Avoid food products containing ingredients that are a) unfamiliar, b) unpronounceable, (c) more than five in number, or that include d) high-fructose corn syrup. Pollan uses the ridiculously long ingredients list for the oxymoronic Sara Lee’s Soft &Smooth Whole Grain White Bread to illustrate his point. “Monoglycerides I’ve heard of before, but ethoxylated monoglycerides?”

Avoid food products that make health claims. Don’t forget, Pollan reminds us, that trans-fat-rich margarine was one of the first industrial foods to claim it was healthy or at least healthier.

Shop in the peripheries of the supermarket and stay out of the middle.
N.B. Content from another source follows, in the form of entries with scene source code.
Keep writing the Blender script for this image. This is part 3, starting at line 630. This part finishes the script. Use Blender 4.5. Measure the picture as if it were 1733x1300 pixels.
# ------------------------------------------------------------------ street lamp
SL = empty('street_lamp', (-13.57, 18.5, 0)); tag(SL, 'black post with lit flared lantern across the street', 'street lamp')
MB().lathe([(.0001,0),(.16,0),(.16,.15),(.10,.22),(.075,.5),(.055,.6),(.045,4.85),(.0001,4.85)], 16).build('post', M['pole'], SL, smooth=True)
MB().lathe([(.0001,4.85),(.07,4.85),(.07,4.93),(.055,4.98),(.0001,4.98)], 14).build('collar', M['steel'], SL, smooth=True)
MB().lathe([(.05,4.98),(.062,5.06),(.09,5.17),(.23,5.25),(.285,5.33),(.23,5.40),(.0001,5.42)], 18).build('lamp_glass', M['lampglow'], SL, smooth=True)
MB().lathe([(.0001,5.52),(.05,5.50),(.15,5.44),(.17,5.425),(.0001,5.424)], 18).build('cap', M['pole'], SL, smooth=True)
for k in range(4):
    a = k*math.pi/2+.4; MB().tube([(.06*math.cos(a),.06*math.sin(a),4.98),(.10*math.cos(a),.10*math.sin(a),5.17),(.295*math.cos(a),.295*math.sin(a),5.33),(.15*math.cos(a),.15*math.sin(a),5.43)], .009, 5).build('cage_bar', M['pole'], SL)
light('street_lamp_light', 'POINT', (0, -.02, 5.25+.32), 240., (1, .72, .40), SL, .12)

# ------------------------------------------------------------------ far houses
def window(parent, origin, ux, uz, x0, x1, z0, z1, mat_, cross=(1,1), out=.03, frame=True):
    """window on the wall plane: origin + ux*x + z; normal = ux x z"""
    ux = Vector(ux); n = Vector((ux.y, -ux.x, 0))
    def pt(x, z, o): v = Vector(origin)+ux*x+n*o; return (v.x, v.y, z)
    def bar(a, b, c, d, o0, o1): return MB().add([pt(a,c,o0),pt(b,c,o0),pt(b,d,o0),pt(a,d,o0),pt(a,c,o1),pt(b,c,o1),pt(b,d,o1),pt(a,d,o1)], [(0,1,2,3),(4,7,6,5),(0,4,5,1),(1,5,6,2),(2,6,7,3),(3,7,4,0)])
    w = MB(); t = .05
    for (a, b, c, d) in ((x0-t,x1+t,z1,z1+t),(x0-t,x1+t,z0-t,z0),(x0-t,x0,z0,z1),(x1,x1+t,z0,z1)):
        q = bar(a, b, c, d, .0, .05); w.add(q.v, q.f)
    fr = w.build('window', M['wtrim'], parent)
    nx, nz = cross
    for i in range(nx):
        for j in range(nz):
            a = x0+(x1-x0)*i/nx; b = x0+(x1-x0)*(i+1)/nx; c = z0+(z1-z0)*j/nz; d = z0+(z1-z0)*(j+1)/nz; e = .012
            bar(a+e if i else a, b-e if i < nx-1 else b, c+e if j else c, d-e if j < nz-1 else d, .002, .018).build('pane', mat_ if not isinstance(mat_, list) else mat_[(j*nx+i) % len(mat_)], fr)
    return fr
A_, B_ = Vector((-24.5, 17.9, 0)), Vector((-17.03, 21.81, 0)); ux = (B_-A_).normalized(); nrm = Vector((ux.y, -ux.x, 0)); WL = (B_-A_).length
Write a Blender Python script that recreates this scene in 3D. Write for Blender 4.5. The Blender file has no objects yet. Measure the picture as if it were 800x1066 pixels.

Get out of the supermarket whenever possible. Instead, try farmers markets and CSA shares.

Eat mostly plants, especially leaves. “In all my interviews with nutrition experts, the benefits of a plant-based diet provided the only point of universal consensus,” Pollan writes.

If you have space, buy a freezer. Fill it with a ¼, ½ or a whole pastured steer from a local farmer. “A freezer will also encourage you to put up food from the farmers market, allowing you to buy produce in bulk when it is at the height of its season.”

Pay more. Eat less. “The American food system has for more than a century devoted its energies to quantity and price rather than to quality. … Not everyone can afford to eat high-quality food in America, and that is shameful; however, those of us who can, should. … Another important benefit of paying more for better-quality food is that you’re apt to eat less of it.”

Well, I’m not sure I believe that last point. Quality food tastes so much better, I’m apt to eat much, much more of it! I’d wager, however, that high-quality, expensive food is wasted far less often.

“In Defense of Food” should hit bookstores in hardback Jan. 1.